Then we set that aside for the moment. I next ask students to write a
brief anecdote about something humorous, or frightening, or adventurous
that happened to them.
I ask them then to write a description of something in the room--a penny
in their pocket, a pen, a desk--first 'factually', then evocatively.
So after these brief pieces, and you can do more or less to fit, but each
burst only takes ten or so minutes, I ask them to tell the me the
difference that would be made using these in fiction or non-fiction,
keeping in mind how they read the story, and keeping in mind whether there
was any exaggeration in their anecdotes.

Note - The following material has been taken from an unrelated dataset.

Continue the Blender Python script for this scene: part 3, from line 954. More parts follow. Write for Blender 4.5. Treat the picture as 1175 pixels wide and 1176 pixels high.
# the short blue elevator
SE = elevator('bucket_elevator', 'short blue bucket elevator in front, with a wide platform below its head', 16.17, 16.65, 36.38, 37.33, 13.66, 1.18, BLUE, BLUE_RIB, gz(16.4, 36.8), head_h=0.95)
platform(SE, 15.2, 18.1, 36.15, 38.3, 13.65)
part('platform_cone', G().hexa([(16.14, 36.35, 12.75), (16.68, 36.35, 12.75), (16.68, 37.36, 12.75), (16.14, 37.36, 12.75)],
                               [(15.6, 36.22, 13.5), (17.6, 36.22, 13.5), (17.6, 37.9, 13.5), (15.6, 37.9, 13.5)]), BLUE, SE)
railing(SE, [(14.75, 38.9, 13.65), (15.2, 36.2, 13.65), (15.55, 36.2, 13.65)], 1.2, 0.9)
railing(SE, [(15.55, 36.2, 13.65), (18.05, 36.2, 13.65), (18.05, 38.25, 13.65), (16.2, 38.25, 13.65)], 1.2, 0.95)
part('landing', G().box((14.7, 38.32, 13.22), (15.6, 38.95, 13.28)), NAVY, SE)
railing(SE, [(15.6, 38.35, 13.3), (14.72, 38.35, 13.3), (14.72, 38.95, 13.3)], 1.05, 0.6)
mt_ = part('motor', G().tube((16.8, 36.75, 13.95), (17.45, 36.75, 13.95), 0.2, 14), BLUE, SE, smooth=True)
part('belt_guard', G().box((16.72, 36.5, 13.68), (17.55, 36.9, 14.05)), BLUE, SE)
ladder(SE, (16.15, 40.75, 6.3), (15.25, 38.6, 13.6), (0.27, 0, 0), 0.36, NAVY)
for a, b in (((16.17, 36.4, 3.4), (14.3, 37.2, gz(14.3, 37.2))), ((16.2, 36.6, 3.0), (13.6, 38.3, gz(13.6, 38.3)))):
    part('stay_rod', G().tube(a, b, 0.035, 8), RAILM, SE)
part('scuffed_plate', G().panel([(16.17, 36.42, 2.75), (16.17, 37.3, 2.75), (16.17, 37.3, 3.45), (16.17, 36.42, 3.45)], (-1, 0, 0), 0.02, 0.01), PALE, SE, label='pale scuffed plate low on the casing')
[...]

The discussion is usually very
fun.
I've also done an assignment where I've brought in a bag of onions and
asked students to cut them up, and then to write as detailed a description
of the onion and its parts as they can, without defining detailed. After
they've had 20-30 minutes to work on it. I collect all the onions and
onion bits, and then instruct them to write a one page essay that, using
only the details in the description, compares the onion to their
mother--emphasizing that compare means looking for what they have in
common.
Both of these are variations on ideas I'd heard about happening in Fiction
and Poetry Workshops. I've also had fun adopting some of the exercises
from John Gardner's _the Art of Fiction_ to first year comp.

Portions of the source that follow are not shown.